As is to be expected when one team defeats another by 29 points, about as badly a beating as one will see between two professional teams, there were very few areas in which the Knicks were better than the Thunder on Wednesday. The Knicks did manage to rebound a higher percentage of their misses, posting an offensive rebounding percentage of 24.0 percent to the Thunder's 21.1 offensive rebounding percentage, but even rebounding their own misses at a more proficient rate could not help them in the efficiency department, mostly because it could not overcome their horrific shooting. For the game, the Knicks bricked their way to a ghastly 47.8 true shooting percentage, worse even than their season average, and only scored 98.0 points per 100 possessions.

Only Amar'e Stoudemire, who converted 10 of his 16 field goal attempts and two of his four free throw attempts, and Tim Hardaway, Jr., who scored 21 points on 19 field goal attempts and 3 free throw attempts, kept the Knicks' shooting percentages from being even more abysmal.

Meanwhile, from a glance at the final shooting numbers for the Thunder, as the majority of their possessions ended with points of some sort, one could reasonably wonder whether the two teams were even shooting on the same size baskets. The Thunder's 64.4 true shooting percentage for the contest suggests that they were working with the advantage of shooting on a basket with at least twice the circumference as the one at which the Knicks were launching misguided field goal attempts.

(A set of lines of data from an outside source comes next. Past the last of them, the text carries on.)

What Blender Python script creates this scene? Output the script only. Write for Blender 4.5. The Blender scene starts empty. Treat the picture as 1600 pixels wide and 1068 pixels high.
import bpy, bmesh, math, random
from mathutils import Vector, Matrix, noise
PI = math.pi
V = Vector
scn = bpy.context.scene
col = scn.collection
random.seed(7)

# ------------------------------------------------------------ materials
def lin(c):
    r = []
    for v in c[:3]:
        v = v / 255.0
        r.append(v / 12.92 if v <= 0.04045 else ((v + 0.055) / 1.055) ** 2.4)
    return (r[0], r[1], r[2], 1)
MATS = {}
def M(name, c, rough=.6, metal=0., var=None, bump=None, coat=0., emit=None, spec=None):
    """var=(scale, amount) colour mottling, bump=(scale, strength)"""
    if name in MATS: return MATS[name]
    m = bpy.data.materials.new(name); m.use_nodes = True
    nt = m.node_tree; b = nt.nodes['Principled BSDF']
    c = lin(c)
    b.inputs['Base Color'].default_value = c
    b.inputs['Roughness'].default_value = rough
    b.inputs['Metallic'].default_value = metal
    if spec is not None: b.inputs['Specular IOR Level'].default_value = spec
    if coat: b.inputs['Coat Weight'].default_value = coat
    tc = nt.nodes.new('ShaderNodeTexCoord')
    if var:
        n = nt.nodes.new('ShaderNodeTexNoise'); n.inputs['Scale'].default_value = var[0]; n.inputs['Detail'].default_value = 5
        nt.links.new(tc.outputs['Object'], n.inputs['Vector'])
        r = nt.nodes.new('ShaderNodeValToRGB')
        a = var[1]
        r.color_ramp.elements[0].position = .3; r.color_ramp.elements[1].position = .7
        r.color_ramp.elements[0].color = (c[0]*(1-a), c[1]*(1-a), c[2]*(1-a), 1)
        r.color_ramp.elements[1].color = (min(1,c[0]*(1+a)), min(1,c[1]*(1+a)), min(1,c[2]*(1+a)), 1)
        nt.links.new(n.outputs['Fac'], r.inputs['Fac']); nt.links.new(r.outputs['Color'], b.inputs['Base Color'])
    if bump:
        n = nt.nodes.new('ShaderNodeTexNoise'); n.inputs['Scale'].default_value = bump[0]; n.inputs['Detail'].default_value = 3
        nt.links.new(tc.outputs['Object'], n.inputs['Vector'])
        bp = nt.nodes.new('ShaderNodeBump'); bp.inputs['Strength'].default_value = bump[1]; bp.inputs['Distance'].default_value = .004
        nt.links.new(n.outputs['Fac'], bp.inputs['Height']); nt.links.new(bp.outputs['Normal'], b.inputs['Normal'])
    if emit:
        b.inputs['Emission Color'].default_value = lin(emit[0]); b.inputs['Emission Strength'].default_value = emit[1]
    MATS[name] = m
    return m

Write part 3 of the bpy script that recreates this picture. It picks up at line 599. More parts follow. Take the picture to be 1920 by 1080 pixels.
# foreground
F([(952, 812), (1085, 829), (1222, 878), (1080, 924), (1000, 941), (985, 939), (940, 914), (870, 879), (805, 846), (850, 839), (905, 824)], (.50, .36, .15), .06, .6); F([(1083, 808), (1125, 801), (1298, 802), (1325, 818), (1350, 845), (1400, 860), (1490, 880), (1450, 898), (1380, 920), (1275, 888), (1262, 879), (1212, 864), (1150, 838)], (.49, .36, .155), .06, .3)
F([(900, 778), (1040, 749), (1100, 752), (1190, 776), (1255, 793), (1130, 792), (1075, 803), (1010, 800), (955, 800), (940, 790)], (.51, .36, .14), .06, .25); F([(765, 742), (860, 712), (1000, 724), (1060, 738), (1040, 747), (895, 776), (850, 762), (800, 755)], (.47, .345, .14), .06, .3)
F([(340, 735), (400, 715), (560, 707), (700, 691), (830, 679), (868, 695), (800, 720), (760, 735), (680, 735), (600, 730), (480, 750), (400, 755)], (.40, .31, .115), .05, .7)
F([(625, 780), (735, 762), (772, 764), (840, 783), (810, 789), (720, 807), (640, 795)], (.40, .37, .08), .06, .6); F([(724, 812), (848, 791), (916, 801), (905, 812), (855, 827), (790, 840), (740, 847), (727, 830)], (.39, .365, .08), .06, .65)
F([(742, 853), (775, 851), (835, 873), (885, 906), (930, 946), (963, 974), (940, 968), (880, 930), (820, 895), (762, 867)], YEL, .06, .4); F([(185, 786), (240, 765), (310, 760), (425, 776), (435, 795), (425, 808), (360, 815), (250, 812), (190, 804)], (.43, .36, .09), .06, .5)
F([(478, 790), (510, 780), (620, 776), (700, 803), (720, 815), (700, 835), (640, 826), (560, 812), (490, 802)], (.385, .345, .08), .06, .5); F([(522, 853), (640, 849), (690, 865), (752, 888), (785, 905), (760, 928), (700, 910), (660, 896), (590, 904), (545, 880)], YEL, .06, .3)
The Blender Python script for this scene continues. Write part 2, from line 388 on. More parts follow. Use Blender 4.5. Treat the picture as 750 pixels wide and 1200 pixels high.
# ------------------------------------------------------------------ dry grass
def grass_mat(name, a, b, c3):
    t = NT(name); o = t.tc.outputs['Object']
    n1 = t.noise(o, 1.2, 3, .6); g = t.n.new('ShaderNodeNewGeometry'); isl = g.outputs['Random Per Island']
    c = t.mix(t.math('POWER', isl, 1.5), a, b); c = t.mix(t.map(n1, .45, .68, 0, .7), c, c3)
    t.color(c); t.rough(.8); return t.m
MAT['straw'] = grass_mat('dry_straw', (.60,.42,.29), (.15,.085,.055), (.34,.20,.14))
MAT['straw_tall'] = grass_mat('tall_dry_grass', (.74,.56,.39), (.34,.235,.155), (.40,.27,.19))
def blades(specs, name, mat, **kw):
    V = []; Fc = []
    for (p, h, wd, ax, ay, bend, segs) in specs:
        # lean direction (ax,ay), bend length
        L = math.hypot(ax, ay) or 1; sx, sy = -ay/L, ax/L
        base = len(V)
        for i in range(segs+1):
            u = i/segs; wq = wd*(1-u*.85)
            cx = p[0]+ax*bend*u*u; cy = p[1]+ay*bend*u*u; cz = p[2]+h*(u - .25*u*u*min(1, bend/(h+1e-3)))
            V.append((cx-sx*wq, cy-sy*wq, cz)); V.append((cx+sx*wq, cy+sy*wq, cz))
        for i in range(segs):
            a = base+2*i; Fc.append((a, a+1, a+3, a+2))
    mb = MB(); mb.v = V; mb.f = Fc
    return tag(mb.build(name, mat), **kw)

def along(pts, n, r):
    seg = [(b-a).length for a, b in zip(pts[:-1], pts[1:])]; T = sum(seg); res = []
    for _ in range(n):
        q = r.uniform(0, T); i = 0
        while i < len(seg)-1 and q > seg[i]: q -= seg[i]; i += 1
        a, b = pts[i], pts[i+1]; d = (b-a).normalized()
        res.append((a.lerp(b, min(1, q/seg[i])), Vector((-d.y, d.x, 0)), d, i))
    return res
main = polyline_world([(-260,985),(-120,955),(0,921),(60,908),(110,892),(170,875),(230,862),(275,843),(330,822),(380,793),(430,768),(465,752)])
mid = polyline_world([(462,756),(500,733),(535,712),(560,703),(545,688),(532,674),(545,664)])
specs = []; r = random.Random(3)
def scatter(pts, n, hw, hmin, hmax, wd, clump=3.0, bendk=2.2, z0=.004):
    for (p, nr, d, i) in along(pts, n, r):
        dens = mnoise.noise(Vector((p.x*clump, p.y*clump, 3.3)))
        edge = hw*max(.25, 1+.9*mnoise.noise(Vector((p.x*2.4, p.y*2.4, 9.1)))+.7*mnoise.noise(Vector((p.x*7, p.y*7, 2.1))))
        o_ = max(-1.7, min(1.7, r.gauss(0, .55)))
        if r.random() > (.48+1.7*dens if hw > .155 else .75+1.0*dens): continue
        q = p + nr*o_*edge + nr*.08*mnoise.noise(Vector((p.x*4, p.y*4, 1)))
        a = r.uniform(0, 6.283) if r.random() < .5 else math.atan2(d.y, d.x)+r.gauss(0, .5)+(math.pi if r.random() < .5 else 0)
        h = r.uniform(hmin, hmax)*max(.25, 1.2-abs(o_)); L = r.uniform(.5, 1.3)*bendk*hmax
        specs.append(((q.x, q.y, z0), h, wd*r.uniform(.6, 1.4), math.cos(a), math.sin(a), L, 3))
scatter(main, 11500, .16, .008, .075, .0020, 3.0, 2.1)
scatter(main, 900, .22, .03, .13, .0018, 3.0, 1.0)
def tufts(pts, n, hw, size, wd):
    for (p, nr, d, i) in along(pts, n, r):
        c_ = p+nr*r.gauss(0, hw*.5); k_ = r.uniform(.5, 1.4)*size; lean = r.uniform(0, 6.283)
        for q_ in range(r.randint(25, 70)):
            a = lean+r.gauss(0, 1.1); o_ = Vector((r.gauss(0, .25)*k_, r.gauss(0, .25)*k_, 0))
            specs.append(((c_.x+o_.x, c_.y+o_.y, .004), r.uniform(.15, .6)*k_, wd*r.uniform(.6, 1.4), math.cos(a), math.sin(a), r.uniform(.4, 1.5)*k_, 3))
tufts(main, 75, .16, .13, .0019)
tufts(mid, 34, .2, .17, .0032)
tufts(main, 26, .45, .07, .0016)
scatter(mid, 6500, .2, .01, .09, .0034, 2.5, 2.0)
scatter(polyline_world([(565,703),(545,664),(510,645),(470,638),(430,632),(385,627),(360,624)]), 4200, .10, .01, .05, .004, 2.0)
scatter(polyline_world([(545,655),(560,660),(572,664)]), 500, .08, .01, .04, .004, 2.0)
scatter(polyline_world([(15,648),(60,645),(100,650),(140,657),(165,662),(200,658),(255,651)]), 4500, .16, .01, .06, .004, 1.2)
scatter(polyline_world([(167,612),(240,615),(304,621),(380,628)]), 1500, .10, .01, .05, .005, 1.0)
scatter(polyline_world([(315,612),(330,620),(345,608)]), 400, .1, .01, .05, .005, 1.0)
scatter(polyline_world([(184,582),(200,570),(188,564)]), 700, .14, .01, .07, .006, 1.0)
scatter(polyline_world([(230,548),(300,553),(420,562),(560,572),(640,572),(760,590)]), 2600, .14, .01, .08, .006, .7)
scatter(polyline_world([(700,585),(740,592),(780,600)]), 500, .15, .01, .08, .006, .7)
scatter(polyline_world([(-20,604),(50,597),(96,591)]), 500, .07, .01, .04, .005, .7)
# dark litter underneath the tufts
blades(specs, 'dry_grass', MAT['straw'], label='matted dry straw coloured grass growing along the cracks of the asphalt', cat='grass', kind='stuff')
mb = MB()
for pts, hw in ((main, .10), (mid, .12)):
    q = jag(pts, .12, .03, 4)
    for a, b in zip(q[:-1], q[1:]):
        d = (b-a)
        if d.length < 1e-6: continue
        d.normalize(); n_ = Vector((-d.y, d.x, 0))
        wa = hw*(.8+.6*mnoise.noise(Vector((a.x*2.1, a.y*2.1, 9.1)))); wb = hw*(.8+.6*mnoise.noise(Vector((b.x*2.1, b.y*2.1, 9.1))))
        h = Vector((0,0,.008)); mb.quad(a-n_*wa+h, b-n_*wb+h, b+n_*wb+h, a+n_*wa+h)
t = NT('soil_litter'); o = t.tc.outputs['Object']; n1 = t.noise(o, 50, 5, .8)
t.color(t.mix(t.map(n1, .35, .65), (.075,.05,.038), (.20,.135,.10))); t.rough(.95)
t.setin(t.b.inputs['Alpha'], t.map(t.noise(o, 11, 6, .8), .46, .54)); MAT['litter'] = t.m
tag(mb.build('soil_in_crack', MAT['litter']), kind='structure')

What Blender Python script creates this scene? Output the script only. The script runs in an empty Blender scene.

Hopefully, the Knicks did not look at their match-up with the Thunder, one of the best and most well-rounded teams the NBA has to offer as any sort of measuring stick for where the team is at right now; that would have been the height of presumptuousness indeed. Rather, the Knicks should save most of their energy, mental and physical, for trying to beat the teams who share their own mediocre level. Against the best NBA teams, their mission should only be to not get embarrassed, which factoring in the fact they were missing two of their best players on Wednesday, the Knicks accomplished.